TikToker Offers 'Sincerest Apologies' For Making Off-The-Wall Pasta Flavors

Over the years, TikTok has stood out as a playground for food hack enthusiasts and adventurous cooks. Many have taken to trying out some particularly weird foods and flavor mashups on the app, like combining watermelon with yellow mustard and pickles with peanut butter cups (via Purewow). But with so many daring experiments and failed food hacks, it might be hard to imagine what could be so extreme as to make a creator on the platform say the equivalent of "I'm sorry for doing this to food and getting you to watch it." Well, it turns out that a TikToker with a brave brain and a pasta maker has done the imagining for you.
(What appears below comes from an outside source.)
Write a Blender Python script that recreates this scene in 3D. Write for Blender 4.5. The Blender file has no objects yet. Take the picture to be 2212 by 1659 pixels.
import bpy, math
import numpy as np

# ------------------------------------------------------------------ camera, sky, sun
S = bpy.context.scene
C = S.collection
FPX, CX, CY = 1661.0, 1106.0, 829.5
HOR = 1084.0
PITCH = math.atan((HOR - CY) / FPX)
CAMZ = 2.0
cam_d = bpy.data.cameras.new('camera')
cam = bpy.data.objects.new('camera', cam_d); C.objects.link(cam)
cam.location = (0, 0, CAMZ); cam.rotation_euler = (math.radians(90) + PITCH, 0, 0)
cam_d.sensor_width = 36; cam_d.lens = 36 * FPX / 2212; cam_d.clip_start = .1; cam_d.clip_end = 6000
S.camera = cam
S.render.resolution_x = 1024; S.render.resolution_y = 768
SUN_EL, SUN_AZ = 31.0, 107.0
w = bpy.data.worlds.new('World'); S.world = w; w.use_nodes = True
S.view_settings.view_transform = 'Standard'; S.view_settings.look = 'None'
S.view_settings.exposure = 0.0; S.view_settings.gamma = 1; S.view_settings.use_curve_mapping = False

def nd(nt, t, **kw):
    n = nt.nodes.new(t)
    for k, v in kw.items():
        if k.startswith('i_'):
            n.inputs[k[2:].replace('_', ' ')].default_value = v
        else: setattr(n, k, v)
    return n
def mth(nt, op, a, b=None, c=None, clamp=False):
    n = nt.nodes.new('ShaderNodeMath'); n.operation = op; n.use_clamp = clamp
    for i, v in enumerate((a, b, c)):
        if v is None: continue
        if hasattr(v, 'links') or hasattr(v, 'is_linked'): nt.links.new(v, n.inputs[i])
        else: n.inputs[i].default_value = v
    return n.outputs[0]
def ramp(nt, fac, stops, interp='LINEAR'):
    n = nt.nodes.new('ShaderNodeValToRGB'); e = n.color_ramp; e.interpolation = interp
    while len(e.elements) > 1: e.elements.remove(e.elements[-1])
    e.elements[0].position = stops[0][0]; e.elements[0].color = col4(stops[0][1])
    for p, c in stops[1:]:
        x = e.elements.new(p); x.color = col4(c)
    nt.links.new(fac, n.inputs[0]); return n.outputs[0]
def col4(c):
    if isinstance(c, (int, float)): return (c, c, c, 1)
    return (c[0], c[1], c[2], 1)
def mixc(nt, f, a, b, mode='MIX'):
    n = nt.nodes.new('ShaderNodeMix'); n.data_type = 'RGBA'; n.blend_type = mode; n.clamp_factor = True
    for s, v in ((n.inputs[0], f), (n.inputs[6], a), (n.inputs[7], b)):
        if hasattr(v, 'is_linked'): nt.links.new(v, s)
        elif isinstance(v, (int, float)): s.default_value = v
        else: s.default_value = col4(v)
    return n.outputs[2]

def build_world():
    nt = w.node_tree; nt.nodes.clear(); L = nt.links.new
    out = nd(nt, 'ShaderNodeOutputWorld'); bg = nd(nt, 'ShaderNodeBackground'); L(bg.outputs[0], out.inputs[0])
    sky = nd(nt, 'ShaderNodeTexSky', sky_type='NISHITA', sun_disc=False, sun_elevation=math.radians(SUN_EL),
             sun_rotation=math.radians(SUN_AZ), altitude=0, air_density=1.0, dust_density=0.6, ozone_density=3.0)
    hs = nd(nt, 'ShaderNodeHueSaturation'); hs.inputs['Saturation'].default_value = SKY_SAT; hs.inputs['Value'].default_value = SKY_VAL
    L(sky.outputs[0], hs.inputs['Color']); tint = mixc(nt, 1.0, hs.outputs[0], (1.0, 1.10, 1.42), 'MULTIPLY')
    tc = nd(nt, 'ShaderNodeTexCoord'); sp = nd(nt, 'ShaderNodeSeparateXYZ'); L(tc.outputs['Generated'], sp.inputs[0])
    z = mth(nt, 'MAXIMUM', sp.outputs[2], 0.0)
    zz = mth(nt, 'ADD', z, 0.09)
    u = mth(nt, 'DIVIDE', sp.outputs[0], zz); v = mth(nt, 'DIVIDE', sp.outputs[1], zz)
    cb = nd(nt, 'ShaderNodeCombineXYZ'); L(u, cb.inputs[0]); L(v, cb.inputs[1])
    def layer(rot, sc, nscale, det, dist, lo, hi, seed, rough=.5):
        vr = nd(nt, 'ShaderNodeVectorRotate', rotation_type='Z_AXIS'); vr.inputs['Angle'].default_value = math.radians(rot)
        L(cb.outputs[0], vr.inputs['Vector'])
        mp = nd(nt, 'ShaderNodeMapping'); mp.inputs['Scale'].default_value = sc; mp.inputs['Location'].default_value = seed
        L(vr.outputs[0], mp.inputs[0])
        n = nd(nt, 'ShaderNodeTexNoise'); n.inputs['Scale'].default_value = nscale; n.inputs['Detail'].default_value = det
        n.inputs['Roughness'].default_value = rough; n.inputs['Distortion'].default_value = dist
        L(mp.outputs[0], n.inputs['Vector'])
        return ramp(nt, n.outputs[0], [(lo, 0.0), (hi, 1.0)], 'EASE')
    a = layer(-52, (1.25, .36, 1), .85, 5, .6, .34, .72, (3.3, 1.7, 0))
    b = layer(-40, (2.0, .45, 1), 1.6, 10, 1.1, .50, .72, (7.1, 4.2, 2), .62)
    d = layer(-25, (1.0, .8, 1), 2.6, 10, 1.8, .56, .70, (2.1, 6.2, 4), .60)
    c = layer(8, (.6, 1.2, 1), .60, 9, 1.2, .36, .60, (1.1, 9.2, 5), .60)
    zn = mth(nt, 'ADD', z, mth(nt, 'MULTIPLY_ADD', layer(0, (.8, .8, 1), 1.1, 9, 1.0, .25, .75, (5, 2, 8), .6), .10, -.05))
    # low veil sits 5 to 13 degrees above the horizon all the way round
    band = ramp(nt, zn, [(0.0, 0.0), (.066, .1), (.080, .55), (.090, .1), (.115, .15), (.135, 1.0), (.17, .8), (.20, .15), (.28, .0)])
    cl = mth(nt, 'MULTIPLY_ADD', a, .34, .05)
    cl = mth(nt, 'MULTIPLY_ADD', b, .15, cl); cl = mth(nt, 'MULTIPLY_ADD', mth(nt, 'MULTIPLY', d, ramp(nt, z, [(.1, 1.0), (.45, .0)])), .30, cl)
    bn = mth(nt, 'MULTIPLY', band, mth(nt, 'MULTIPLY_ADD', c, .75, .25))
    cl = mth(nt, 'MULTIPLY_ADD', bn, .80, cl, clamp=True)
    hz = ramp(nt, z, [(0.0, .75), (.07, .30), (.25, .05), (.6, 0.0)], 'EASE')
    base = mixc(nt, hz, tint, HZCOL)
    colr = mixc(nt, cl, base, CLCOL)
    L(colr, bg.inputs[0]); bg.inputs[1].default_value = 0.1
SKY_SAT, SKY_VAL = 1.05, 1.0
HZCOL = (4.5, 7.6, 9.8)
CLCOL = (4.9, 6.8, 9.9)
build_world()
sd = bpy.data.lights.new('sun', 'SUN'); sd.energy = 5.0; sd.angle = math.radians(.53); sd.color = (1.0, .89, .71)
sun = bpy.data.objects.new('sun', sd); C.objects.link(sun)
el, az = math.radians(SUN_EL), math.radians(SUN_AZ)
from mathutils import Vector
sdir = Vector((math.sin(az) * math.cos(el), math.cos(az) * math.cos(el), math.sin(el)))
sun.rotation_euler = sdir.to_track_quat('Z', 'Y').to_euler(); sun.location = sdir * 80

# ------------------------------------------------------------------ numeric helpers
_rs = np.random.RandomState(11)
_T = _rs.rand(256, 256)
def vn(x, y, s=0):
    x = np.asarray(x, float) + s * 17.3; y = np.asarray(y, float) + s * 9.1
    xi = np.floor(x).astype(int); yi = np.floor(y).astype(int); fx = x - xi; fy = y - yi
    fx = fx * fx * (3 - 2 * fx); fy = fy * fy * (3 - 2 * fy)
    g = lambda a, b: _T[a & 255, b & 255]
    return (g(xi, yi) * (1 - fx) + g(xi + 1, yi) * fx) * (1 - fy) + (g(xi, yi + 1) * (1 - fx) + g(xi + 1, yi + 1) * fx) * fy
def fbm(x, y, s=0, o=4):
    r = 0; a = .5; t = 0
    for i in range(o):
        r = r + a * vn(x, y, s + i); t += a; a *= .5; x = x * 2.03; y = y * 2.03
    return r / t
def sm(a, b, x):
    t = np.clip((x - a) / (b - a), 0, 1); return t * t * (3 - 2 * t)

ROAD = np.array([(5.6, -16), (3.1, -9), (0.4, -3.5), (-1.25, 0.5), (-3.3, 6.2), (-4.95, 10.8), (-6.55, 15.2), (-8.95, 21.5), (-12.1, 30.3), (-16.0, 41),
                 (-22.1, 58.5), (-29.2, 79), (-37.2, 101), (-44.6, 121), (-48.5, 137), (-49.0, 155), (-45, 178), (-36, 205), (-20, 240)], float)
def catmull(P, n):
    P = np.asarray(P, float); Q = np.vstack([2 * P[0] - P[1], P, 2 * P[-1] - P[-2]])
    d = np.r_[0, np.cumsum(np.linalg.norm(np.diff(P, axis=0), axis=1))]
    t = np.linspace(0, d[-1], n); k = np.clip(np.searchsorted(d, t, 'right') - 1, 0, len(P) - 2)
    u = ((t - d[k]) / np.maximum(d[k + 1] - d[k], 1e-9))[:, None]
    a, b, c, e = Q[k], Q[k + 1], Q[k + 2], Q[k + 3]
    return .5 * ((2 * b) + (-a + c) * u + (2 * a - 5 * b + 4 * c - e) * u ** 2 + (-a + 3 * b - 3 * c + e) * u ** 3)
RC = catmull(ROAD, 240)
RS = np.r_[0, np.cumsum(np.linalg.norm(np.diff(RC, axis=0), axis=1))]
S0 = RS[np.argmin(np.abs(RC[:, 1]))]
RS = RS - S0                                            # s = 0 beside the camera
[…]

User @safiyany decided to experiment with a custom pasta machine and share the results on TikTok. The dishes created in the video are certainly extraordinary in their own zany way. As described in the video, the pasta machine can use whatever liquid you want to add flavor and color. So @safiyany opted for root beer, strawberry milk, and matcha to make what Foodbeast describes as "ungodly pasta dishes like strawberries 'n cream and root beer float pasta." These dishes were topped off with equally bold ingredients such as strawberry syrup, whipped cream, and strawberries for the milk-flavored pasta and ice cream and soda for the root beer float pasta.
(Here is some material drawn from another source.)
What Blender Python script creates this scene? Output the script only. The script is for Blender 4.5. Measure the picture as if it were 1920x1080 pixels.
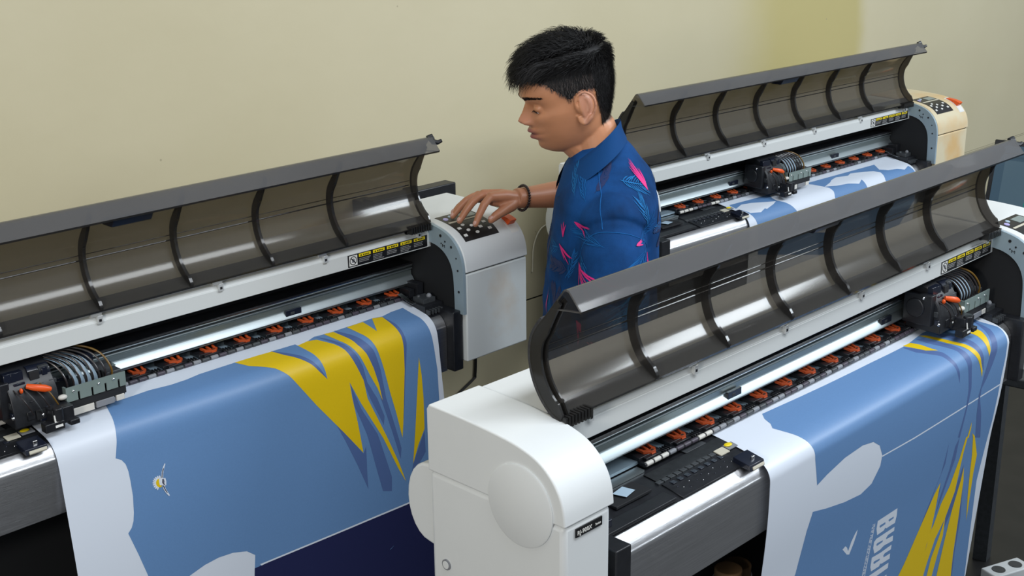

Daring to dream the im-pasta-ble dream

The TikToker, perhaps jokingly, captioned the video "my sincerest apologies to pastatok" about three-quarters of the way through the 44-second clip, they also offered "apologies to you if you made it this far" in what might be interpreted as a hilariously deadpan voice (via TikTok). But some in the comment section didn't sound very forgiving. One person wrote, "Straight to jail." Another viewer commented, "This was upsetting." And someone even said, "[I] can hear my Italian neighbors next door crying over this video."
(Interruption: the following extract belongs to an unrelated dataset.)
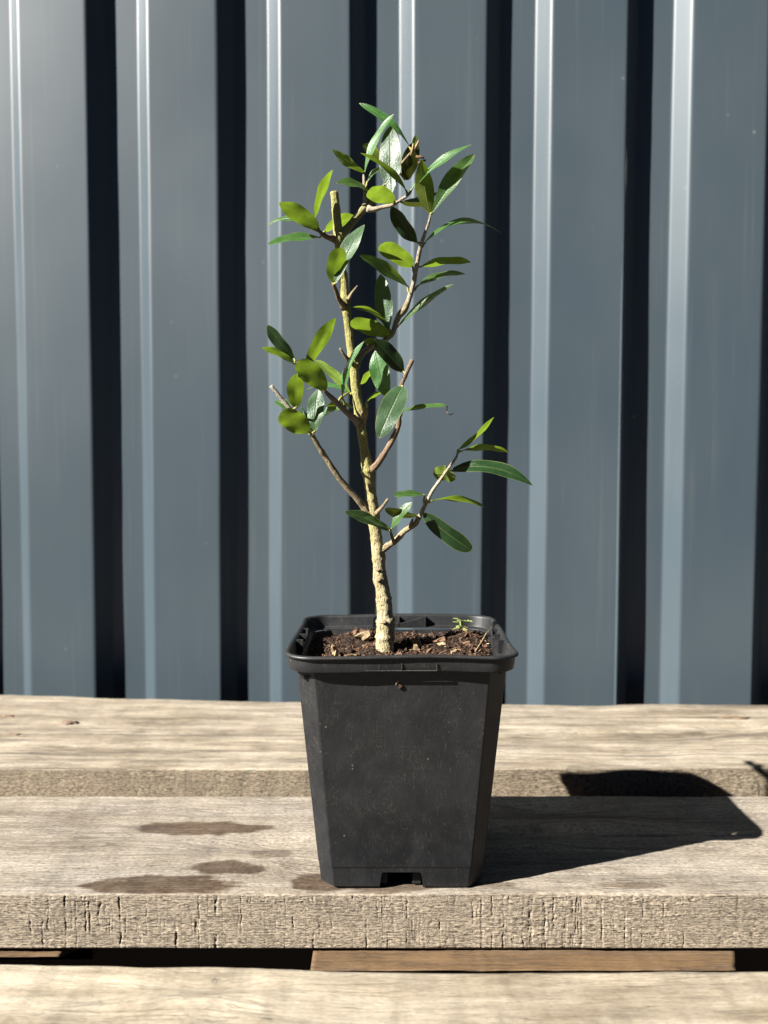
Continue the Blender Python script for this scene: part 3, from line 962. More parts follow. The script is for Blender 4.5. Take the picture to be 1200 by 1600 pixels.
def prism(name, poly, origin, ax_u, ax_v, depth, mat, parent, bev=0.0003):
    """extrude a polygon given in (u, v) along the cross direction"""
    U, V_, O = Vector(ax_u), Vector(ax_v), Vector(origin)
    Wd = U.cross(V_).normalized() * depth
    bm = bmesh.new()
    f = [bm.verts.new(O + U * a + V_ * b) for a, b in poly]
    g = [bm.verts.new(O + U * a + V_ * b + Wd) for a, b in poly]
    n = len(poly)
    bm.faces.new(f[::-1])
    bm.faces.new(g)
    for j in range(n):
        bm.faces.new((f[j], f[(j + 1) % n], g[(j + 1) % n], g[j]))
    bmesh.ops.recalc_face_normals(bm, faces=bm.faces)
    if bev:
        bmesh.ops.bevel(bm, geom=list(bm.edges), offset=bev, segments=2, affect='EDGES', profile=0.6)
    me = bpy.data.meshes.new(name)
    bm.to_mesh(me)
    bm.free()
    me.materials.append(mat)
    o = bpy.data.objects.new(name, me)
    link(o, parent)
    if parent is not None:
        o.matrix_parent_inverse = Matrix.Translation(-world_loc(parent))
    return o


# the moulded cheeks either side of the front drain hole
for x0_, x1_ in ((-0.0090, -0.0056), (0.0044, 0.0080)):
    prism('foot_cheek', [(x0_, 0.0009), (x1_, 0.0009), (x1_, 0.0069), (x0_ + 0.0006, 0.0069)], (PX, PY - 0.0305, 0), (1, 0, 0), (0, 0, 1), -0.006, M['plastic'], pot, 0.0002)

# moulded label brackets inside the rim, one to a side
for k, (ux, uy) in enumerate(((0, 1), (-1, 0), (1, 0), (0, -1))):
    sx, sy = -uy, ux
    side = (PX + ux * 0.0412, PY + uy * 0.0412, 0.0)
    U = (sx, sy, 0)
    zt = 0.0974
    poly = [(-0.0128, 0.0922), (0.0128, 0.0922), (0.0128, zt), (0.0118, zt), (0.0095, 0.0952), (0.002, 0.0944), (-0.002, 0.0946), (-0.0085, 0.0962), (-0.0115, zt), (-0.0128, zt)]
    br = prism('label_bracket', poly, side, U, (0, 0, 1), 0.0009, M['plastic'], pot, 0.0002)
    for off in (-0.0128, 0.0, 0.0122):
        fin = prism('bracket_fin', [(0.0, 0.0922), (0.0030, 0.0922), (0.0030, zt), (0.0, zt)],
                    (side[0] + sx * off, side[1] + sy * off, 0), (ux, uy, 0), (0, 0, 1), 0.0007, M['plastic'], br, 0.00015)
# ridged frame moulded into the front of the rim
yf = PY - 0.0451
fr_parts = []
bmv, bmf = [], []
def thin_bar(x0, x1, z0, z1):
    b = len(bmv)
    y0, y1 = yf - 0.00004, yf + 0.0006
    for (x, z) in ((x0, z0), (x1, z0), (x1, z1), (x0, z1)):
        bmv.append((x, y0, z)); bmv.append((x, y1, z))
    for j in range(4):
        a, c = b + 2 * j, b + 2 * ((j + 1) % 4)
        bmf.append((a, c, c + 1, a + 1))
    bmf.append((b, b + 2, b + 4, b + 6)); bmf.append((b + 1, b + 7, b + 5, b + 3))
X0 = PX - 0.0143
for xx in (0.0, 0.0053, 0.0140, 0.0275):
    thin_bar(X0 + xx, X0 + xx + 0.00018, 0.0923, 0.0951)
thin_bar(X0, X0 + 0.0276, 0.0921, 0.09228)
mesh_obj('moulded_frame', bmv, bmf, M['outline'], pot, smooth=False)

# ------------------------------------------------------------------ soil
def soil_height(x, y):
    u, v_ = (x - PX), (y - PY)
    h = 0.0892 + 0.0016 * fbm(u / 0.022 + 3, v_ / 0.022, 71, 3) + 0.0018 * fbm(u / 0.006, v_ / 0.006, 72, 3) + 0.0006 * fbm(u / 0.002, v_ / 0.002, 73, 2)
    h = h + 0.0052 * np.exp(-(((u + 0.017) / 0.014) ** 2 + ((v_ - 0.014) / 0.012) ** 2))
    h = h + 0.0060 * np.exp(-(((u - 0.030) / 0.010) ** 2 + ((v_ - 0.012) / 0.018) ** 2))
    h = h + 0.0034 * np.exp(-(((u - 0.008) / 0.016) ** 2 + ((v_ - 0.015) / 0.012) ** 2))
    h = h - 0.0012 * np.exp(-(((u + 0.036) / 0.008) ** 2))
    return h


ns = 170
us = np.linspace(-0.0398, 0.0398, ns)
SX, SY = np.meshgrid(PX + us, PY + us, indexing='ij')
SZ = soil_height(SX, SY)
soil = grid_obj('potting_soil', np.stack([SX, SY, SZ], -1), M['soil'])
tag(soil, 'dark brown peaty potting soil with fibres filling the black pot', 'soil', kind='stuff')
# loose fibres and crumbs on it
V, Fc, tone = [], [], []
rf = random.Random(12)
for i in range(5200):
    u, v_ = rf.uniform(-0.039, 0.039), rf.uniform(-0.039, 0.039)
    x, y = PX + u, PY + v_
    z = float(soil_height(np.array(x), np.array(y)))
    t = rf.random() ** 1.25
    if rf.random() < 0.45:                                       # crumb: little wedge
        s = rf.uniform(0.00035, 0.0011)
        b = len(V)
        for _ in range(4):
            V.append((x + rf.uniform(-s, s), y + rf.uniform(-s, s), z + rf.uniform(-s * 0.3, s * 1.3)))
            tone.append(t * 0.8)
        Fc += [(b, b + 1, b + 2), (b, b + 2, b + 3), (b, b + 3, b + 1), (b + 1, b + 3, b + 2)]
    else:                                                        # fibre: bent three-sided strand
        ln = rf.uniform(0.0012, 0.0042)
        a, el = rf.uniform(0, 6.283), rf.gauss(0.15, 0.35)
        d = Vector((math.cos(a) * math.cos(el), math.sin(a) * math.cos(el), math.sin(el)))
        p = Vector((x, y, z + 0.0003)) - d * ln * 0.4
        w = rf.uniform(0.00009, 0.00022)
        bend = Vector((rf.gauss(0, 1), rf.gauss(0, 1), rf.gauss(0, 0.6))) * ln * 0.12
        s1 = d.cross(Vector((0, 0, 1))).normalized()
        s2 = d.cross(s1).normalized()
        b = len(V)
        for q in range(3):
            c = p + d * ln * q / 2 + (bend if q == 1 else Vector((0, 0, 0)))
            ww = w * (1.0, 0.9, 0.5)[q]
            for ang in (0, 2.094, 4.189):
                V.append(tuple(c + s1 * math.cos(ang) * ww + s2 * math.sin(ang) * ww))
                tone.append(t)
        for q in range(2):
            for j in range(3):
                k = (j + 1) % 3
                Fc.append((b + q * 3 + j, b + q * 3 + k, b + q * 3 + 3 + k, b + q * 3 + 3 + j))
for i in range(300):
    x, y = PX + rf.uniform(-0.038, 0.038), PY + rf.uniform(-0.036, 0.038)
    z = float(soil_height(np.array(x), np.array(y)))
    s = rf.uniform(0.0006, 0.0021)
    a = rf.uniform(0, 6.283)
    ca, sa, ti = math.cos(a), math.sin(a), rf.gauss(0, 0.5)
    t = rf.choice((0.25, 0.4, 0.5, 0.65, 0.8))
    b = len(V)
    for (px, py, pz) in ((-1, -.45, -.4), (1, -.3, -.4), (.9, .4, -.35), (-.8, .5, -.4), (-.7, -.35, .4), (.85, -.2, .3), (.6, .35, .45), (-.9, .3, .35)):
        px, py, pz = px * s * rf.uniform(.7, 1.3), py * s * rf.uniform(.6, 1.3), pz * s * rf.uniform(.6, 1.3) + px * s * ti
        V.append((x + px * ca - py * sa, y + px * sa + py * ca, z + pz + 0.0004))
        tone.append(t)
    Fc += [(b + 3, b + 2, b + 1, b), (b + 4, b + 5, b + 6, b + 7), (b, b + 1, b + 5, b + 4), (b + 1, b + 2, b + 6, b + 5), (b + 2, b + 3, b + 7, b + 6), (b + 3, b, b + 4, b + 7)]
fib = mesh_obj('peat_fibres', V, Fc, M['fibre'], soil, smooth=False)
fib['kind'] = 'stuff'
ta = fib.data.attributes.new('tone', 'FLOAT', 'POINT')
ta.data.foreach_set('value', tone)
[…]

And yet others took a liking to the idea or came up with their own suggestions, like the astute @Nixi! who wondered whether the machine could be used to infuse sauces like alfredo into the pasta itself instead of merely adding it on top. At the end of a scroll through the comments, it's actually unclear whether the apology was even necessary. And given that the video has about 2 million likes and more than 11,000  comments and was shared about 32,000 times, it seems safe to assume this video got the result @safiyany wanted, despite protests to the unnatural nature of the flavors.